18. This apart, there is discrepancy even as to the time when the alleged confession was made to PW-4. As per examination in chief, PW-4 has claimed that the said confession was made on 1 st December, 2008, between 4.00 to 6.30 P.M., before he left for Sonipat. In the cross- examination, he has stated that he had talked to A-1 at Peeli Kothi, when he was going to Sonipat for the second time, and he did not tell the police that he met him at Naya Bazar. This was contrary to his statement

under Section 164 Cr.P.C. (Ex. PW4/DA). When confronted, PW-4 again changed his statement and stated that A-1 had met him at Naya Bazar. However, he had volunteered and stated that A1 had asked for money at 12:00 midnight in the intervening night of 29th and 30th November, 2008. It is difficult to reconcile and collate the exact time and occasion when the alleged extra judicial confession was made.

19. In view of the aforesaid contradictions, in the statement of PW-4, which are material and substantial and go to the core of the alleged extra judicial confession, set up by the prosecution, we are inclined to completely disbelieve and not rely upon the extra judicial confession.

INCRIMINATING EVIDENCE AGAINST A-2

20. It is pertinent to note, regarding A-2 that, as per the prosecution, statement of PW-6 was recorded on 2nd December, 2008 and accordingly, he had named the two appellants. The police diary makes a reference that, on 3rd December, 2008, a police team had gone to the village of A-1. However, the police diary does not show that any attempt was made to locate and make enquiries from A-2 i.e. Sudhir Prasad Yadav, in the interim period. There is no incriminating material against him apart from the supposed recovery of clothes. However, the FSL Report (Ex. PW 18/E & 18/F) delineates that no human blood was found on A-2‟s clothes. In light of that, recovery of clothes becomes immaterial in A-2‟s case. This leaves us with virtually no incriminating evidence against A-2. His conviction cannot be based upon the sole statement of PW-6 that he had seen the appellant go upstairs in the building where the crime occurred that night. Therefore, his conviction cannot be sustained.
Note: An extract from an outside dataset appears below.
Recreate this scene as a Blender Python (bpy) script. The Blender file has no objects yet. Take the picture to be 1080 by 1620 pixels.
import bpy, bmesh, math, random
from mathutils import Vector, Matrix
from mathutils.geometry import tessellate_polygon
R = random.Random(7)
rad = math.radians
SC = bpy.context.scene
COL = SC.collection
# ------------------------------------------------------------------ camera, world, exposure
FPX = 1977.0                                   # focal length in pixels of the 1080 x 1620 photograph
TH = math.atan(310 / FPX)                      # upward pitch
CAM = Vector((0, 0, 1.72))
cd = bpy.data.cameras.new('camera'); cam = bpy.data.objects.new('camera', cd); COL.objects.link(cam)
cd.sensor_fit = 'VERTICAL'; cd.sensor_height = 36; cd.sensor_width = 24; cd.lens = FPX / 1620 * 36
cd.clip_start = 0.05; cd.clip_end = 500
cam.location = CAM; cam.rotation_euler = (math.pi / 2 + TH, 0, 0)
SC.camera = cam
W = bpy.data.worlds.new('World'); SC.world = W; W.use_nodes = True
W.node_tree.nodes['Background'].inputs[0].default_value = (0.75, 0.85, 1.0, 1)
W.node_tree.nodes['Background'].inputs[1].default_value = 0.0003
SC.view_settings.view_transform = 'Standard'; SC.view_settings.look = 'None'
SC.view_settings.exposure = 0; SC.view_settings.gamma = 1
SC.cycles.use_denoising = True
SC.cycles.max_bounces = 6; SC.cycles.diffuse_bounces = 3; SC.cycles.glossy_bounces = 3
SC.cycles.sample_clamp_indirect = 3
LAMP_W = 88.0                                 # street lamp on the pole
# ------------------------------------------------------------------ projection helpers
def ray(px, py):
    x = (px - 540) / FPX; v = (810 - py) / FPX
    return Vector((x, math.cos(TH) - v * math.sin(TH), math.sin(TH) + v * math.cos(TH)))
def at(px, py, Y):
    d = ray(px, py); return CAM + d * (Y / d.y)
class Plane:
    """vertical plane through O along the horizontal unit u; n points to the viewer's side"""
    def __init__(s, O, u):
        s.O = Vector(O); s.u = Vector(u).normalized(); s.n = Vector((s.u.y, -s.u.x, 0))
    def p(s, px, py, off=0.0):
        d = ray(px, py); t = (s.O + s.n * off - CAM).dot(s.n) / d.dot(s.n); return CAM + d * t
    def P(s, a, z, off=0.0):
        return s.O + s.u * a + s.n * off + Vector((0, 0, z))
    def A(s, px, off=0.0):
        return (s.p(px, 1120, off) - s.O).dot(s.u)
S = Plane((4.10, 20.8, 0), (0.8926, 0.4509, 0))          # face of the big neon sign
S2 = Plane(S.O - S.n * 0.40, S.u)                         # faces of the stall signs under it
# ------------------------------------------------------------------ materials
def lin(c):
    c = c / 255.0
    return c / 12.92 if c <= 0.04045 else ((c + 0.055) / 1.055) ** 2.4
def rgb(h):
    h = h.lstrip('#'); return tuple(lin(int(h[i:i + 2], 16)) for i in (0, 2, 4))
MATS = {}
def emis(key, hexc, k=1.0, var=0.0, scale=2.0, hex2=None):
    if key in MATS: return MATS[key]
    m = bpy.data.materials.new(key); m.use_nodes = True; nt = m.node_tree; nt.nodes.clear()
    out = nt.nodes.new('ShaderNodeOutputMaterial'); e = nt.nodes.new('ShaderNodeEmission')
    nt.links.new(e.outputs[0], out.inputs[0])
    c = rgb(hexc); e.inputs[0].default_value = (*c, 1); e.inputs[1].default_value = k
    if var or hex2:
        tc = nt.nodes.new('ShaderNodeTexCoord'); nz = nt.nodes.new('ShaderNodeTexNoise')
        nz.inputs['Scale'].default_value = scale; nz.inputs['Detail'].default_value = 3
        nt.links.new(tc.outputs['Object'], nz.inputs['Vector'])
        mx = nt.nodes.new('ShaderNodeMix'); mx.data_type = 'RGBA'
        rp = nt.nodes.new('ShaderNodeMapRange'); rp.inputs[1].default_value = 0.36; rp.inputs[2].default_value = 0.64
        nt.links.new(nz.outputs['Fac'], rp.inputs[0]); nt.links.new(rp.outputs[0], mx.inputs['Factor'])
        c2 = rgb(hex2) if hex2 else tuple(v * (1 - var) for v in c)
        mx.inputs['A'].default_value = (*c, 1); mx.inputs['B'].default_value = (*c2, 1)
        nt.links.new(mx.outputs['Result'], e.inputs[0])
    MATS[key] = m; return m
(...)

21. In conclusion, after scrupulous examination, we find that prosecution has been unable to establish that the appellants had committed the offence of murder of Mahesh Kukreja, under Section 302 IPC. The prosecution falters at so many grounds - the last seen theory was not established, the alleged recoveries have not been proved and indicate that they were planted and the extra-judicial confession is unreliable. The charges against the appellants, therefore, cannot be sustained. They are acquitted and will be released forthwith, unless required to be detained in any other case. The appeals are disposed of.